Could anyone help me to understand Remark 6.2 on page 190 by some example?
http://janroman.dhis.org/finance/Books%20Notes%20Thesises%20etc/Probability%20Theory/PROB.ch6.pdf
One way to generate markov processes with multiple invariant measures is to start with two markov processes with transition probabilities $ \pi_1$, $ \pi_2$,
$$\pi(x,A)= \begin{cases} \pi_1(x,A\cap X_1) & ;x\in X_1,\\ \pi_2(x,A\cap X_2) & ;x\in X_2. \\ \end{cases}$$
$X=X_1\cup X_2$, A is some Borel set in X, So what is $X_1, X_2$ anyway? Can $X_1=X_2=(0,1)$
Why the new chain $\pi(x, A)$ has several invariant measures, I didn't understand, could anyone be of little more explicit with some example, please? Thanks.
Can I say from this example that if I switch randomly two Markov chains with a unique invariant probability measure, the resulting chain may not possess a unique invariant measure?
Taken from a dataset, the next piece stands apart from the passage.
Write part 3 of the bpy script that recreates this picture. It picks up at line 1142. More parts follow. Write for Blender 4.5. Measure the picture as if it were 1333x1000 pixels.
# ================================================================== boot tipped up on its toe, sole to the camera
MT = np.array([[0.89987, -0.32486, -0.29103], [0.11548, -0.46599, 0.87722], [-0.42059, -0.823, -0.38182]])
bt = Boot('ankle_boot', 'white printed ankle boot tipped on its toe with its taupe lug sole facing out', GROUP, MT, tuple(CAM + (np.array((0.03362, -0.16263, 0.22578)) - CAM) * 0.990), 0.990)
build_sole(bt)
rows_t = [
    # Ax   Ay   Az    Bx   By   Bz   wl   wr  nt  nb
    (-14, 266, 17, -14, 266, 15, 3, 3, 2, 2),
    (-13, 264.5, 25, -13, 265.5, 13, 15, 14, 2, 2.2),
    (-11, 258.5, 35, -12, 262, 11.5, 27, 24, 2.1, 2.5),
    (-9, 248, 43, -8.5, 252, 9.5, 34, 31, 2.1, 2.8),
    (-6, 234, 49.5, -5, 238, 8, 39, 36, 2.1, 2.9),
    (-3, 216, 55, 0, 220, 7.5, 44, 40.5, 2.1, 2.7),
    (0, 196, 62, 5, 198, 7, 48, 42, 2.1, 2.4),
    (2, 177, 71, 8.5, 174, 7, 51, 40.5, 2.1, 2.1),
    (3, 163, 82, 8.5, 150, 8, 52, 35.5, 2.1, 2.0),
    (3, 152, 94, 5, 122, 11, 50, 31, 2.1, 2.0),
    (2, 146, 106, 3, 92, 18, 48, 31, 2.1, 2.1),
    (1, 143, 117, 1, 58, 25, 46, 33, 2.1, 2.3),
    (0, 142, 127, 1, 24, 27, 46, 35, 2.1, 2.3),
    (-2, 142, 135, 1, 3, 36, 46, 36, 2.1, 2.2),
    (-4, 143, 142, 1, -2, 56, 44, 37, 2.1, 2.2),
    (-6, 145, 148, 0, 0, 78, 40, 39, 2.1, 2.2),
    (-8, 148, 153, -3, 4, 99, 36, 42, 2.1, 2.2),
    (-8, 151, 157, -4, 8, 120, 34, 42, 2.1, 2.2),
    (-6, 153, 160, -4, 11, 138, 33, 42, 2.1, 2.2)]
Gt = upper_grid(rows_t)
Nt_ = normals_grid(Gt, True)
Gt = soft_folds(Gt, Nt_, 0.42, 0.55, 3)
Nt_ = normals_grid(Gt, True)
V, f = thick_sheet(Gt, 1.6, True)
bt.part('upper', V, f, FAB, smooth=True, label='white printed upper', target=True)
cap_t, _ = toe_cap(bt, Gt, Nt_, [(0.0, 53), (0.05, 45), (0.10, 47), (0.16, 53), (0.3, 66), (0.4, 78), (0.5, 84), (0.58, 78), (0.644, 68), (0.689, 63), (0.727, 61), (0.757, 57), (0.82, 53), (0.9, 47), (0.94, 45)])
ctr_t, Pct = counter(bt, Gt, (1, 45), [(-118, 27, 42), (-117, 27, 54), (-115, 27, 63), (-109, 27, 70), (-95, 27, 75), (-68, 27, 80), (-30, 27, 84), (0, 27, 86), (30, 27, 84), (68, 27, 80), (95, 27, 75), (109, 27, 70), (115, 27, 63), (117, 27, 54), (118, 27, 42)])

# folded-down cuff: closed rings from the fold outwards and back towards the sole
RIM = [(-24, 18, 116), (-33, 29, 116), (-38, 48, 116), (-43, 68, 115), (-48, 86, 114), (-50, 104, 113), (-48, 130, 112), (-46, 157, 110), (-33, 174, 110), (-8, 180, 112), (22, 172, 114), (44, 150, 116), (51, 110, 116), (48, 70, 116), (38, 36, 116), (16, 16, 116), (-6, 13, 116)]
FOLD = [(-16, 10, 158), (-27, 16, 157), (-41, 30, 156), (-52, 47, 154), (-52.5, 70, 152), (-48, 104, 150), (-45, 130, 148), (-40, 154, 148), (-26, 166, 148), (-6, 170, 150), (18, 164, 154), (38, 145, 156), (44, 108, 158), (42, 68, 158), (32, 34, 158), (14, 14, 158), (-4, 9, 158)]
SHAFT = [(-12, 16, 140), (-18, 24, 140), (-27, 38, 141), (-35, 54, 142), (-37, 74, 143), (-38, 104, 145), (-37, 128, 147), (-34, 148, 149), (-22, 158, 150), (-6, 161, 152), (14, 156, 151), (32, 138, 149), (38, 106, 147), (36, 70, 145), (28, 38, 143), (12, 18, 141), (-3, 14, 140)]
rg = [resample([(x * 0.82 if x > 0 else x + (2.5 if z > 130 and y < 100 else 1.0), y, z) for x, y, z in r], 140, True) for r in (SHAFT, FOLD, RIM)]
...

$X_1$ and $X_2$ are the state spaces of the two Markov processes we're starting with; they should be disjoint for this example to work.
Let's take a discrete example: $X_1 = \{1,2\}$ and $X_2 = \{3,4\}$ where $\pi_1(1,1) = \pi_1(1,2) = \pi_1(2,1) = \pi_1(2,2) = \frac12$ and $\pi_2(3,3) = \pi_2(3,4) = \pi_2(4,3) = \pi_2(4,4) = \frac12$.
Then $\pi(x,y)$ is equal to $\pi_1(x,y)$ if $x,y \in X_1$, it is equal to $\pi_2(x,y)$ if $x,y \in X_2$, and is equal to $0$ otherwise. If we start in $X_1$, the combined random process is going to stay in $X_1$; if we start in $X_2$, it will stay in $X_2$.
The two processes have invariant measures $\mu_1(1) = \mu_1(2) = \frac12$ and $\mu_2(3) = \mu_2(4) = \frac12$, which we can extend to measures on $X_1 \cup X_2$ by setting $\mu_1(3) = \mu_1(4) = 0$ and $\mu_2(1) = \mu_2(2) = 0$. These are still invariant measures in the combined process; in general, if we have $\mu(1) = \mu(2) = a$ and $\mu(3) = \mu(4) = \frac12 - a$, then $\mu$ is an invariant measure.